10 ounces of well-marbled rib-eye or tenderloin, thinly sliced
1 tbs + 1 tsp soy sauce
2 tbs vermouth
2 tbs maesil ju, green plum wine
1 tsp sesame oil
2 garlic cloves, crushed
¼ onion, sliced
¼ cup pineapple juice
½ tsp black pepper, ground
2 tsp red pepper threads, cut in 1” pieces

1. Put all the ingredients in a small pot and bring to a boil over medium heat.
2. Reduce to a simmer and cook covered for 15 minutes.
3. Remove cover and on medium heat, cook until most of the liquid has evaporated and turned into a thicker sauce, stirring frequently to prevent burning. Set aside.
Dolsot Bibimbap
All of the prepared toppings won’t fit on the top of the rice in the dolsot, so arrange a bit of each for the purposes of presentation on top. You can then allow your guests to add more vegetables and meat to each of their dishes.

Ssamjang or kochujang
1 tbs toasted sesame seeds for garnish
1 sheet gim, seasoned, roasted pressed laver, shredded for garnish
1. First, crack the eggs on the piping hot rice.
2. Arrange the vegetables and meat on top of the rice in the pot.
3. Serve with more vegetables, meat, and a dollop of either kochujang or samjang.
4. Garnish with seaweed and sesame seeds.

Instructions on How To Clean Your New Dolsot, Chiseled Granite Stone Pot

You may notice that dolsots are traditionally a shiny jet black color, reminiscent more of cast iron than chiseled granite. Dolsots become this way over time after repeated seasonings with oil and salt. Chonju, a Korean city, is famous for serving delicious bibimbap in these striking jet black granite bowls. My dolsot has not gone through enough seasonings to get this color, but I am noticing it steadily getting darker with each serving of bibimbap.

There are two different ways to wash your new granite stone pot. Regardless of which method you choose, you must never wash your dolsot with soap. The granite surface of stone pots is very porous and will absorb the soap and emit a very-difficult-to-rid-of-soapy-flavor.

The First Method
1. Rinse your pot very well.
2. Wearing rubber gloves to prevent your hands from chafing and becoming dried from the salt, pour a generous amount of salt into bowl and rub the salt around the sides and bottom.

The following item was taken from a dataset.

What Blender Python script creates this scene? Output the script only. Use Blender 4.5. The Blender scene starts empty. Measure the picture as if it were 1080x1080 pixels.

You will notice the salt pick up the dirt and become grey in color.
3. Rinse the bowl well.
4. Fill the bowl with water and at least ¼ cup of salt and bring to a boil.

The Second Method
1. Rinse your pot very well.
2. Place your stone pot in a large pot filled with salted water.
3. Bring the large pot of water to a boil.
4. Boil for an hour.
5. Remove the pot once the water is cooled.
6. For good measure, rub salt in the inside of the bowl to remove any sanded stone residue.

Dolsot Maintenance
After each use, use only salt and water to clean your dolsot. If you wear rubber gloves, you can either rub the salt into the dolsot to clean it well or just boil the whole thing to remove large residual rice grains and etc. Once your dolsot has dried, rub a little oil all around it and inside it. Keep it away from dust.